Lord Cornwallis, whose cornered army was the focus of the whole campaign, still hoped that the Royal Navy might give it another try, but the odds had become much longer. Washington had arrived at Yorktown with the rest of the American army. Worse, while Graves and de Grasse had maneuvered further and further away from the Virginia capes, de Barras had arrived with eight more French ships of the line and had slipped into the bay, giving de Grasse a total of thirty-six such vessels. Moreover, de Barras brought the heavy siege artillery the Franco-American allies needed to isolate Yorktown completely. Just as there was a studied formality to engagements at sea, so, too, was there a regular procedure for sieges ashore.

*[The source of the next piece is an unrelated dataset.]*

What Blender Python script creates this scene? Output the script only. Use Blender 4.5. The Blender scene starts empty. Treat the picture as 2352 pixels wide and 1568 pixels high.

With heavy siege guns, Washington and Rochambeau could begin working their way, yard by yard, toward the British lines. And finally, Cornwallis was running out of food and supplies. On October 3 he ordered two hundred horses drowned in the York River because he did not have enough forage to keep them alive.11
In New York the British made great efforts to patch together a relief expedition. Eventually they gathered some twenty-five ships of the line plus an equal number of transports crammed with an embarked army of over seven thousand men. The sailing date was set for October 19, but though the British in New York could not have known it, on that very day outside Yorktown, the British army marched out of its lines to lay down its arms in formal surrender. When Graves reached Chesapeake Bay two days later, he learned that not only had Cornwallis surrendered his army, but a total of thirty-six French ships of the line now occupied the bay. True to his character, Hood wanted to remain on station and blockade them. But with the odds so long, and with seven thousand embarked soldiers to feed, blockade was an unlikely stratagem. Graves had to face the fact that he was too late. The next day he led his armada back to New York.